Misha Glenny highlights the fact that international sanctions, whilst sounding good to those who propose them, are in actual fact some of the drivers of organized crime. This fact is also known by those who would sanction! A frightening thought. He writes, “Virtually overnight, the vote at the UN Security Council ordering sanctions created a pan-Balkan mafia of immense power, reach, creativity and venality.”
The Russian oligarchs are exposed and even the poisoned Alexander Litvinenko gets his mention. A fame I would not wish for myself or family. Another topical figure mentioned is Viktor Bout, currently resident in the Bangkok Jail and subject of much political argument. The machinations that occurred after the collapse of the former Soviet Union were many, and it is interesting to ponder on origins of the wealth of these extremely rich Russians.
The world mafia trades in drugs, cigarettes, oil, weapons and women, and anything else they can make money from by being part of the world’s chains of supply. The further you go in this book, the less you like your neighbors, be they Balkan, Russian, Jews, Saudi Arabians, Indians, Pakistanis, Brazilians, Colombians, Nigerians, South Africans, Canadians, Americans, Chinese, Japanese or even (dare I say it) Thailand.
The epilogue reinforces just how much we, as individuals, have a part to play. Chemical testing of the waters of the river Po show that the inhabitants are using one and a half tones of cocaine each year. And cocaine is not a crop irrigated by the river Po. Fudging on tax and VAT is costing some governments over 100 billion dollars a year. Which we all pay for in the end. And just as deplorable, the tax havens where the rich place their ill-gotten gains, like the British Virgin Islands, as used by a former Thai PM. At the back of the book there is a section called Notes on Sources.

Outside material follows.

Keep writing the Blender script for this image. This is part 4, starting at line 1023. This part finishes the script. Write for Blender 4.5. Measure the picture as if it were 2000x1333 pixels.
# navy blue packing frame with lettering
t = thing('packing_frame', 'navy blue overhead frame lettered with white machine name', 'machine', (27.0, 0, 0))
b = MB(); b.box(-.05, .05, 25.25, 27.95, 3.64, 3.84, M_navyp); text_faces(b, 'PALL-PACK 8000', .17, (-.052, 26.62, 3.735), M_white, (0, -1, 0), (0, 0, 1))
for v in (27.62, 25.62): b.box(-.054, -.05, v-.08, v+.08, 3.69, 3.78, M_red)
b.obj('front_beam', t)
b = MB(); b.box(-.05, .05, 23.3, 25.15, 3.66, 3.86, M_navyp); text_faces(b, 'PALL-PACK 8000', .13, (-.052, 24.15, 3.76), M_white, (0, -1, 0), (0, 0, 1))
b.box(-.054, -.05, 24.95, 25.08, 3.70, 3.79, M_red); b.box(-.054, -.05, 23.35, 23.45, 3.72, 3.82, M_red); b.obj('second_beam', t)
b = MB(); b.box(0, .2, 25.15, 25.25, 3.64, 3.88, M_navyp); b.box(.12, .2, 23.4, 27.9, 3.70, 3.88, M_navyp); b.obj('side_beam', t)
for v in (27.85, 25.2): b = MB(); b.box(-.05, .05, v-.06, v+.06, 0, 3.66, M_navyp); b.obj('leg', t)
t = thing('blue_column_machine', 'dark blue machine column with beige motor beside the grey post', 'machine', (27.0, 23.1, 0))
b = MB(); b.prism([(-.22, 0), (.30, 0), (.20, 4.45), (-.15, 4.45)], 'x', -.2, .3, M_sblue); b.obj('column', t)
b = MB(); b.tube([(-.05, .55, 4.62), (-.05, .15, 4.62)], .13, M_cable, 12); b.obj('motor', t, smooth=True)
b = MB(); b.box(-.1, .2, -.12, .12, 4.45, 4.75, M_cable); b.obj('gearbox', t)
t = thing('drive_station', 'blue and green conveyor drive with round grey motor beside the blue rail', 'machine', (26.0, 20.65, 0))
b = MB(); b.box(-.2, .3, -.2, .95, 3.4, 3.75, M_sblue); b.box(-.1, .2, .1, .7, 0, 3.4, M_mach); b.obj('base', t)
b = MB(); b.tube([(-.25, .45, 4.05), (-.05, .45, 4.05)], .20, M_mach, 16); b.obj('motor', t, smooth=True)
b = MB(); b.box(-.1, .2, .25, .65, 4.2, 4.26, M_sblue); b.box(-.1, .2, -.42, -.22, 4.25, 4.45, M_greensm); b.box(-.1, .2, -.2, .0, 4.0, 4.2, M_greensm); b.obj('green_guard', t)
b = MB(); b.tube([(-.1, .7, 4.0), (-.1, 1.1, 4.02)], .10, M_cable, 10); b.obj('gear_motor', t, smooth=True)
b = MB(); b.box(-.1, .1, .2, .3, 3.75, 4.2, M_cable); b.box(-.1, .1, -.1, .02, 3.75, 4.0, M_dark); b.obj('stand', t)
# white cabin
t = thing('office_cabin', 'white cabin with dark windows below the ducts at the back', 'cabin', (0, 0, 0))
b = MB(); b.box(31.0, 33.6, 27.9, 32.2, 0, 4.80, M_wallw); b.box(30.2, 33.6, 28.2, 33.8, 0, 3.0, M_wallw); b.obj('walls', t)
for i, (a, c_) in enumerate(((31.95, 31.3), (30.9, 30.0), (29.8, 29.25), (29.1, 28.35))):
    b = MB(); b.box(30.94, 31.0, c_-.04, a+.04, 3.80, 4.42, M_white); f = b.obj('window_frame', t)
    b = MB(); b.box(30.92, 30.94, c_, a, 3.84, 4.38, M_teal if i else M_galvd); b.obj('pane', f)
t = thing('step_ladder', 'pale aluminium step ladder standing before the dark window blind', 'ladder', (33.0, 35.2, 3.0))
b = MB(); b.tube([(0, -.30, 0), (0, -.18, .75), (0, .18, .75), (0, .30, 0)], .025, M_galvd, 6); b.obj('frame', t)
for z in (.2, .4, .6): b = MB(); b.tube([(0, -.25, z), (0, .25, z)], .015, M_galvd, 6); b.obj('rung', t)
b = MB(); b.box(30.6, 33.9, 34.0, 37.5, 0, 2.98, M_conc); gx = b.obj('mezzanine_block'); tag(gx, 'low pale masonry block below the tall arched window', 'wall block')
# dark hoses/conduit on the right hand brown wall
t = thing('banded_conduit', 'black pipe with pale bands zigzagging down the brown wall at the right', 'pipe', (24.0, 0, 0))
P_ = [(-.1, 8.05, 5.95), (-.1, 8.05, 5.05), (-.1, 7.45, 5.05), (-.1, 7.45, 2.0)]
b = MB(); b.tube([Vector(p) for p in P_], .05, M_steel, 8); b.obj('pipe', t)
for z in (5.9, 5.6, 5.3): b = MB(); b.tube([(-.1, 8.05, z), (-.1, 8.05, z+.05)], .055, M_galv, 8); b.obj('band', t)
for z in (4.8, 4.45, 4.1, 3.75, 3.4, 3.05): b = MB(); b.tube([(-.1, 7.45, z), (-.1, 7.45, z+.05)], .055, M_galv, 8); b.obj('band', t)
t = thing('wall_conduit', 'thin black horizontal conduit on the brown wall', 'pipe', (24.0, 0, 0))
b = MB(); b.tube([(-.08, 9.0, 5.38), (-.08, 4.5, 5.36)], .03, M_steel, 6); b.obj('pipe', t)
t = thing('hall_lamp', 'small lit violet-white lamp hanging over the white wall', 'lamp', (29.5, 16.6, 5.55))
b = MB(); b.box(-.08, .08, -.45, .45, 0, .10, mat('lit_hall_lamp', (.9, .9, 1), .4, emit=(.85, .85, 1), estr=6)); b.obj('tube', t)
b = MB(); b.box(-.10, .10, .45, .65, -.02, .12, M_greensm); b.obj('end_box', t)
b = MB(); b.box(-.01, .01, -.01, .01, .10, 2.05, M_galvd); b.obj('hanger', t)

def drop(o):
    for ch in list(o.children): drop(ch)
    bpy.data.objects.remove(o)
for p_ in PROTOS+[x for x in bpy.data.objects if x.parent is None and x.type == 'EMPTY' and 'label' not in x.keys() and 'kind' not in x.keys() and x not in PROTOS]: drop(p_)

This book is fascinating and well researched, and we are all part of the subject in one way or another. Organized crime is a world-wide phenomenon, hence the McMafia in the title. The book poses a question we probably do not wish to answer: what would we do under the circumstances? Profit or point the finger? As the author indicates, have you ever bought a pirated DVD, taken drugs or fallen for a ‘phishing’ scam? If the answer is yes, then you too have become the end user in a world-wide organized crime group.